The final track on the album, “Absence of Fear,” fulfills the expectations for a final track. After sticking with the album, the listener expects to be rewarded by the last song – “Absence of Fear” tackles this challenge. With a slow rhythm and rich vocals, the track resembles a lullaby, comforting the listener like a mother would pacify her crying baby.

“Jupiter” stands out as the track on Spirit with the most poetic lyrics: “Love is a flame neither timid nor tame/Take these stars from my crown/Let the years fall down/Lay me out in firelight/Let my skin feel the night/Fasten me to your side/Say it will be soon/You make me so crazy, baby.” With Jewel’s sultry voice setting the tone, the passionate lyrics beckon listeners into the magical love song. Despite the maturity of the lyrics, “Jupiter” falters with the inclusion of sophomoric “ohs.” The trite word detracts from the depth of the song.

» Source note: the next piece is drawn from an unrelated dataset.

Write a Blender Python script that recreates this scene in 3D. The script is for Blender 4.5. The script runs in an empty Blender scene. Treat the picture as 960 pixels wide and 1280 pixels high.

Lyrics continue to be an obstacle for Jewel. In her musical evolution and growth, she fails to transcend childish lyrics. Too often, she uses words in order to create a rhyme sequence, resulting in inane lyrics. Jewel’s best songs touch thought-provoking topics and avoid the sing-song patterns of rhyme, allowing the listener to enjoy her music for more than the beauty of her voice.

“Fat Boy” epitomizes Jewel’s difficulties with lyrics. The serious, deliberate instrumentals contradict the childishness of the words: “Fat boy goes about his day/Trying to think of funny things to say/Like, `This is just a game I play’/And `I like me this way.'” Although she conveys her idea, Jewel spoon-feeds her messages through nursery-school rhyme schemes.

On Spirit, Jewel takes a bolder approach. She expands her repertoire by taking risks and removing the self-imposed limits that discredited her first album. Despite the immature lyrics, Jewel’s musical maturation permeates the album, and her melodious voice radiates throughout Spirit.